◆ Problem:
In the listing below, locate the lines that hold "from" and copy them.

◆ Source excerpt:

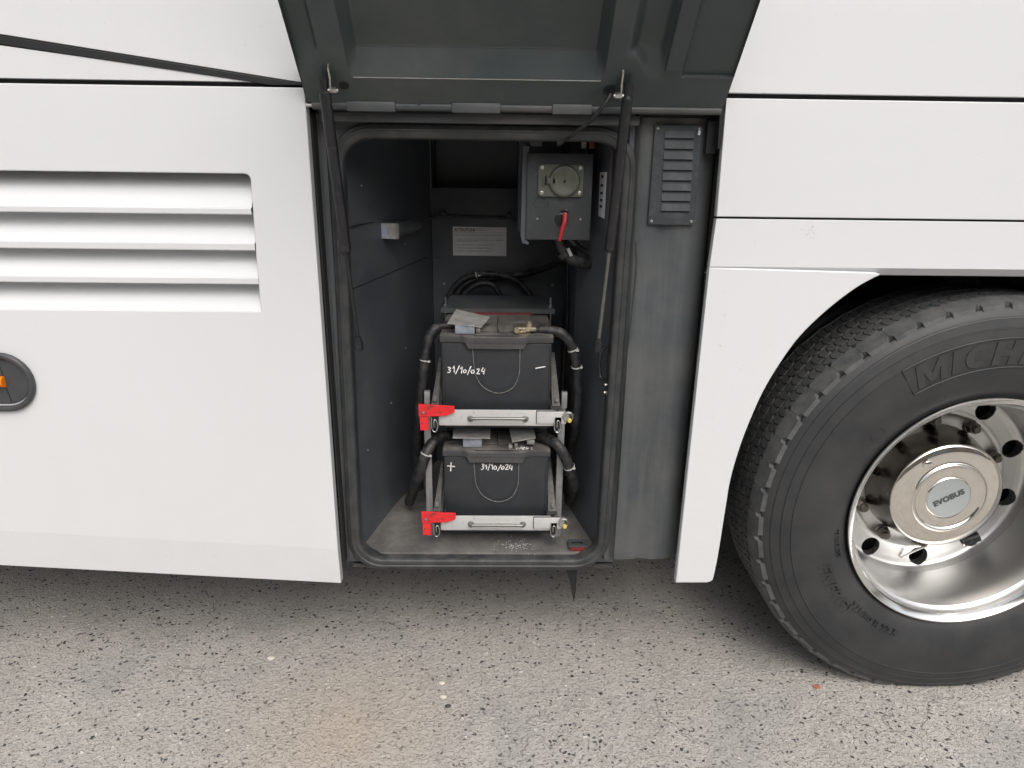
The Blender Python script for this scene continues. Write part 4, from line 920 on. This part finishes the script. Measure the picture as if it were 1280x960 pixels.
poly_letters('MICHELIN', .398, R(122.5), .054, -.0190, .0012, LETT)
mb = MB()
for r_ in (.3905, .4585): mb.tube([(WX+r_*math.cos(R(124.5-k*1.5)), -.0185, WZ+r_*math.sin(R(124.5-k*1.5))) for k in range(56)], .0017, 6, 0)
mb.tube([(WX+r_*math.cos(R(124.5)), -.0190, WZ+r_*math.sin(R(124.5))) for r_ in (.3905, .41, .44, .4585)], .0012, 6, 0)
part('moulded_frame_line', mb, RUB, wheel)
arc_text('ENERGY', .3975, R(199), .046, -.0178, 1.0, .001, .28, RUB, th=.0009, flip=True)
arc_text('315/80 R 22.5', .372, R(222), .028, -.0142, 1.0, .0006, 0, RUB, th=.0009, flip=True, yslope=-.0)
arc_text('TUBELESS', .345, R(186), .018, -.0065, 1.0, .0003, 0, RUB, th=.0012, flip=True)
arc_text('REGROOVABLE', .43, R(214), .022, -.0182, 1.0, .0003, .2, RUB, th=.0009, flip=True)
mb = MB(); mb.tube([(WX+.36*math.cos(a)+.018*math.cos(b), -.0125-.0015, WZ+.36*math.sin(a)+.018*math.sin(b)) for a in (R(142),) for b in [2*math.pi*k/20 for k in range(21)]], .0009, 6, 0); part('moulded_ring', mb, RUB, wheel)
# rim: one turned profile, disc with ten holes
mb = MB(); mb.rev([(.016, .3015), (.006, .3080), (.0005, .3100), (-.002, .3085), (-.002, .3060), (.001, .3020), (.006, .2935), (.012, .2905)], wc, 160); part('rim_lip', mb, LIP, wheel, angle=25)
prof = [(.012, .2905), (.020, .2895), (.026, .2860), (.031, .2805), (.040, .2780), (.075, .2765), (.115, .2755), (.145, .2740), (.172, .2700)]
mb = MB(); mb.rev(prof, wc, 160); rim = part('rim', mb, POL, wheel, angle=25)
# wheel disc: ring grid with holes cut out as gaps filled by quads
def disc_y(r):          # profile of the dish from the barrel to the nut face
    pts = [(.270, .172), (.267, .184), (.263, .192), (.256, .1965), (.245, .199), (.225, .2005), (.212, .2005), (.206, .1985), (.200, .199), (.193, .204), (.186, .208), (.140, .209), (.1, .209)]
    for (ra, ya), (rb, yb) in zip(pts, pts[1:]):
        if rb <= r <= ra: t = (ra-r)/(ra-rb); return ya+(yb-ya)*t
    return .209
cu_holes = [(.2360*math.cos(R(-120+36*k)), .2360*math.sin(R(-120+36*k))) for k in range(10)]
HR = .0262
mb = MB(); seg = 720
# sector approach: polar grid, vertices near a hole are snapped to its rim, faces inside are dropped
rs = [.2699-.0020*k for k in range(33)]+[.200, .195, .190, .175, .14, .10]
grid = []; inside = []
for r_ in rs:
    for k in range(seg):
        a = 2*math.pi*k/seg; x, z = r_*math.cos(a), r_*math.sin(a); ins = False
        for hx, hz2 in cu_holes:
            d = math.hypot(x-hx, z-hz2)
            if d < HR-.0013: ins = True; break
            if d < HR+.0013:
                x, z = hx+(x-hx)/d*HR, hz2+(z-hz2)/d*HR; break
        grid.append((WX+x, disc_y(math.hypot(x, z)), WZ+z)); inside.append(ins)
fs = []
for j in range(len(rs)-1):
    for k in range(seg):
        q = (j*seg+k, j*seg+(k+1) % seg, (j+1)*seg+(k+1) % seg, (j+1)*seg+k)
        if not any(inside[i] for i in q): fs.append(q)
mb.add(grid, fs); part('wheel_disc', mb, POL, wheel, angle=40)
for hx, hz2 in cu_holes:
    mb = MB(); m2 = [(WX+hx+HR*1.03*math.cos(2*math.pi*k/32), WZ+hz2+HR*1.03*math.sin(2*math.pi*k/32)) for k in range(32)]
    vs = [(x, disc_y(math.hypot(x-WX, z-WZ))-.0003, z) for x, z in m2]+[(x, .222, z) for x, z in m2]
    mb.add(vs, [(i, (i+1) % 32, 32+(i+1) % 32, 32+i) for i in range(32)]); part('hole_rim', mb, POL, wheel)
mb = MB(); mb.rev([(.265, .27), (.27, .02)], wc, 60); part('brake_drum', mb, UNDER, wheel)
# hub: chrome drum with its dark reflection painted in, cap, badge
mb = MB(); mb.rev([(.209, .1640), (.195, .1625), (.160, .1550), (.130, .1485), (.1165, .1455), (.1140, .1450)], wc, 128); part('hub_drum', mb, DRUM, wheel, angle=60)
mb = MB(); mb.rev([(.1145, .1448), (.1130, .1456), (.1115, .1462), (.1098, .1462), (.1080, .1448), (.1056, .1400), (.1034, .1320), (.1018, .1220), (.1010, .1120), (.1010, .1025), (.1000, .0975), (.0975, .0950), (.0955, .0940), (.0950, .0920), (.0958, .0895), (.0985, .0872), (.1000, .0840), (.0992, .0740), (.0990, .0640), (.1005, .0590), (.0980, .0570), (.0975, .0555)], wc, 128); part('hub_cap', mb, CHROME, wheel, angle=60)
mb = MB(); mb.rev([(.0978, .0558), (.0985, .0535), (.0990, .0001)], wc, 64); part('hub_plate', mb, PLATE, wheel, angle=20)
mb = MB(); a = R(128); bx, bz = WX+.118*math.cos(a), WZ+.118*math.sin(a); mb.rev([(.106, .0135), (.099, .013), (.0965, .010), (.096, .0001)], (bx, bz), 24); part('cap_stud', mb, CHROME, wheel, angle=50)
vs, fs = text('EVOBUS', .021, .0011, 0, 1.05); mb = MB(); ca, sa = math.cos(R(29)), math.sin(R(29))
wtx = max(v.x for v in vs); sx = .083/wtx
mb.add([(WX+(v.x*sx-.0415)*ca-(v.y-.0068)*sa, .0977, WZ+(v.x*sx-.0415)*sa+(v.y-.0068)*ca) for v in vs], fs); part('hub_lettering', mb, INKG, wheel, fixn=False)
for k in range(10):
    a = R(-120+36*k); x, z = WX+.1835*math.cos(a), WZ+.1835*math.sin(a)
    mb = MB(); mb.rev([(.209, .0205), (.205, .0200), (.201, .0170)], (x, z), 24); mb.cyl((x, .203, z), (x, .184, z), .0160, 6); mb.tube([(x, .184, z), (x, .174, z)], lambda t: .0105-.0012*t, 14, 0)
    part('wheel_nut', mb, NUTM, wheel)
# valve extension clipped in a hole
a = R(-48); x, z = WX+.222*math.cos(a), WZ+.222*math.sin(a)
mb = MB(); mb.tube([(x-.022, .178, z-.010), (x+.014, .172, z+.010)], .0145, 18, 0); part('valve_holder', mb, DARKR, wheel)
mb = MB(); mb.cyl((x-.022, .170, z-.014), (x-.026, .168, z-.020), .0035, 8); part('valve_cap', mb, STEEL, wheel)
a = R(-92); x, z = WX+.22*math.cos(a), WZ+.22*math.sin(a)
mb = MB(); mb.tube([(x-.02, .195, z-.02), (x+.012, .178, z+.018), (x+.03, .168, z+.035)], .003, 8, 6); part('valve_stem', mb, STEEL, wheel)

# ================================================================== loose bits on the ground
def pebble(x, y, s_, m, label, cat, name, sq_=.5, seed=0):
    bm = bmesh.new(); bmesh.ops.create_icosphere(bm, subdivisions=2, radius=1); rnd = random.Random(seed)
    for v in bm.verts: v.co = Vector((v.co.x*s_*(1+rnd.uniform(-.15, .15)), v.co.y*s_*.75*(1+rnd.uniform(-.15, .15)), max(v.co.z, -.5)*s_*sq_*(1+rnd.uniform(-.1, .1))))+Vector((x, y, s_*sq_*.5))
    mb = MB(); mb.bm(bm); return tag(part(name, mb, m, None, origin=Vector((x, y, 0))), label, cat)
pebble(-.637, .118, .011, PEB, 'flat pale stone on the asphalt below the louvred side panel', 'stone', 'pebble', .35, 1)
pebble(-.149, .02, .0085, PEB, 'round pale pebble on the ground, the one nearer the coach of a pair', 'stone', 'pebble', .4, 2)
pebble(-.141, -.03, .009, PEB, 'round pale pebble on the ground, the one farther from the coach of a pair', 'stone', 'pebble', .4, 3)
pebble(-.126, -.063, .008, DARKST, 'grey pebble just in front of the pair of pale ones', 'stone', 'pebble', .4, 4)
mb = MB(); mb.hexa([(.850, .005, .002), (.857, -.006, .001), (.870, -.003, .004), (.868, .008, .007), (.859, .010, .003)], [(.850, .005, .0028), (.857, -.006, .0018), (.870, -.003, .0048), (.868, .008, .0078), (.859, .010, .0038)])
tag(part('leaf_fragment', mb, LEAFM, None, origin=Vector((.86, 0, 0))), 'small reddish brown leaf fragment on the ground by the tyre', 'leaf')
# loose grit lying on the asphalt
rnd = random.Random(21); mb = MB()
for k in range(5200):
    x, y = rnd.uniform(-1.25, 1.5), rnd.uniform(-.45, .9); s_ = rnd.choice((.0009, .0012, .0016, .0022, .003)) * rnd.uniform(.8, 1.2); a = rnd.uniform(0, 6.28)
    c, s2 = math.cos(a)*s_, math.sin(a)*s_; h = s_*rnd.uniform(.25, .6)
    mb.add([(x+c, y+s2, 0), (x-s2*.8, y+c*.8, 0), (x-c*.9, y-s2*.9, 0), (x+s2*.6, y-c*.6, 0), (x+c*.5, y+s2*.5, h), (x-s2*.5, y+c*.5, h), (x-c*.4, y-s2*.4, h*.9), (x+s2*.3, y-c*.3, h)],
           [(0, 1, 5, 4), (1, 2, 6, 5), (2, 3, 7, 6), (3, 0, 4, 7), (4, 5, 6, 7)])
GR = bpy.data.materials.new('grit'); GR.use_nodes = True; t_ = GR.node_tree
gi = t_.nodes.new('ShaderNodeNewGeometry'); cr = t_.nodes.new('ShaderNodeValToRGB'); t_.links.new(gi.outputs['Random Per Island'], cr.inputs[0]); t_.links.new(cr.outputs[0], t_.nodes['Principled BSDF'].inputs['Base Color'])
cr.color_ramp.interpolation = 'CONSTANT'; cr.color_ramp.elements[0].color = (.05, .05, .052, 1); cr.color_ramp.elements[1].position = .3; cr.color_ramp.elements[1].color = (.25, .235, .21, 1)
for p_, c_ in ((.55, (.40, .375, .335, 1)), (.86, (.58, .55, .49, 1)), (.96, (.14, .11, .09, 1))): e = cr.color_ramp.elements.new(p_); e.color = c_
t_.nodes['Principled BSDF'].inputs['Roughness'].default_value = .8
gro = part('loose_grit', mb, GR, None, fixn=False); gro['kind'] = 'stuff'; gro['label'] = 'fine loose grit scattered over the worn asphalt'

◆ Solution below:
The Blender Python script for this scene continues. Write part 4, from line 920 on. This part finishes the script. Measure the picture as if it were 1280x960 pixels.
def disc_y(r):          # profile of the dish from the barrel to the nut face
pebble(-.141, -.03, .009, PEB, 'round pale pebble on the ground, the one farther from the coach of a pair', 'stone', 'pebble', .4, 3)